9. Darren Naish says: "...funny how (New Zealand's dinosaurs)
died out at the same time as other forms worldwide."

A conundrum!  But, if NZ broke off with a representative cargo of
dinos and mammals (is that what happened?), would it not be
reasonable to suggest that mammals could evolve to exploit the
same niche dimension as the mainland mammals (eggs), in a process
which had perhaps already begun.  Surely the recent introduction
of mammals has mimicked what has happened on the mainland:
extinction of small, two-legged, non-flying, ground laying
animals.

10. Norm King says: "There's no (impact scenario dogma.  But I'm
still sitting here waiting here for an equally competent
alternative."

Well, it _was_ your challenge which drew me out.  If nothing else
it was good to get it off my chest.  But I wonder what sort of
evidence along these lines would convince you that the reason
dinosaurs died out was over predation of their eggs and
juveniles?  

11. N.K. says: "We might expect to see _something_ to fill
(dinosaur) niches (if they died out gradually)."

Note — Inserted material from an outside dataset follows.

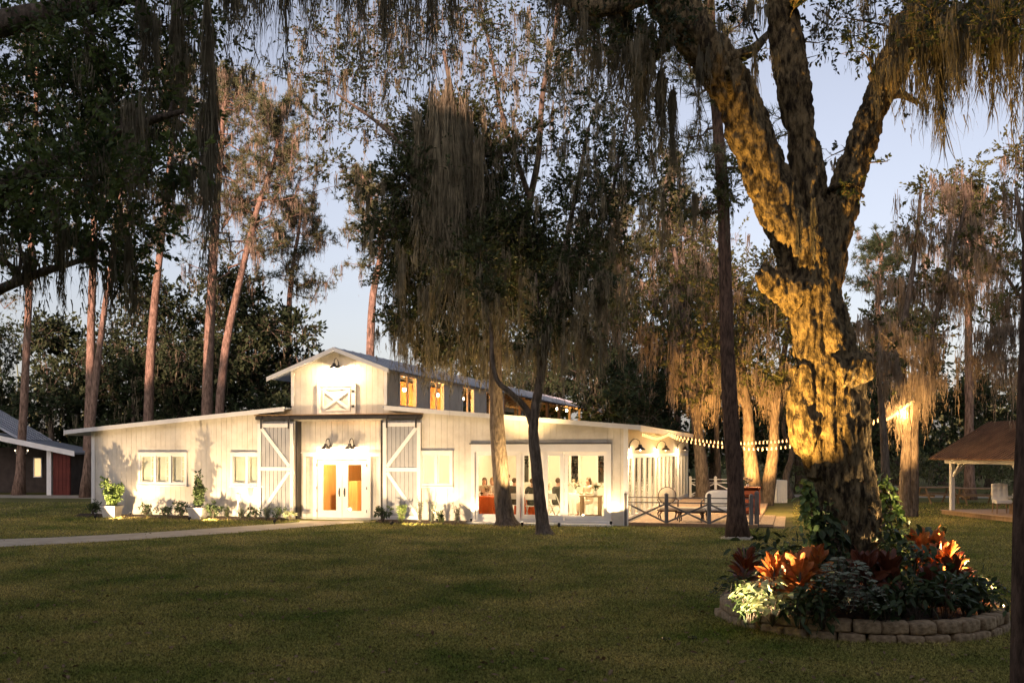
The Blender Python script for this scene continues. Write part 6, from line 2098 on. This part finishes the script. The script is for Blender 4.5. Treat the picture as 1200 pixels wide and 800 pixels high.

See comment 1. to Cory Gross.

12. Stan Friesen says: "(cooling, vulcanism, etc., etc.,)combined
together to produce the extensive extinctions found at the K/T
boundary."

This "no one cause" alternative is very attractive because, 1.
Things often occur in just this way, eg., the Russian Revolution.
2. Living systems are, we know, unfathomably complex. 3. It
absolves us from looking for a single cause in this complexity.
But it ignores what in this case _is_ a very simple pattern:
stealthy egg layers, non-egg layers, and niche sovereigns
survived the K/T, while non-stealthy egg-layers did not.

13. Jeffrey Martz says: "(John Bois' likening of mammals invading
NZ, to mammals preying on dinosaur eggs is) not fair."

It is fair.  And I will argue this in a subsequent post called
"The novel invasion of dinosaurs by mammals".